Research Press Release

Climate change: Waning crop yields may impair climate mitigation technologies


September 8, 2022

The negative impacts of climate change on crop yields may reduce our ability to use crops to capture and store carbon as a means to limit global warming, according to a Nature paper. The findings suggest that exceeding the 2 °C Paris Agreement warming goal would threaten climate stability and food security.

Large-scale bioenergy with carbon capture and storage (BECCS) has been acknowledged as an important measure for climate change mitigation. This technique involves capturing CO2 from the combustion of dedicated energy crops or agricultural waste from food crops ⁠— such as maize and rice ⁠— and storing it in geological sites. However, the negative impacts of climate change on crop yields may reduce the capacity of BECCS and threaten food security, thus creating an unrecognized positive feedback loop on global warming.

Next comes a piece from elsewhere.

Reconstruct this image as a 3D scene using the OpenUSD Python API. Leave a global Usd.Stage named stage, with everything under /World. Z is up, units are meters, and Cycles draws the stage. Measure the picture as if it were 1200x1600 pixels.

Rong Wang and colleagues assessed the impacts of growing-season temperature, atmospheric CO2 concentrations and nitrogen fertilization intensity on crop yields. They found that if global mitigation alongside large-scale BECCS is delayed to 2060, when global warming is projected to exceed approximately 2.5 °C, the crop yields for BECCS would be too low to meet the Paris goal of limiting global warming to 2 °C by 2100. This risk of failure is amplified by the increasing demands for food, leading to an expansion of cropland or intensification of nitrogen fertilization to compensate for climate-induced yield losses.

The authors reinforce the urgency of early climate mitigation, preferably by 2040, to avoid irreversible climate change and serious food crises, unless other negative-emission technologies become available in the near future to compensate for the reduced capacity of BECCS.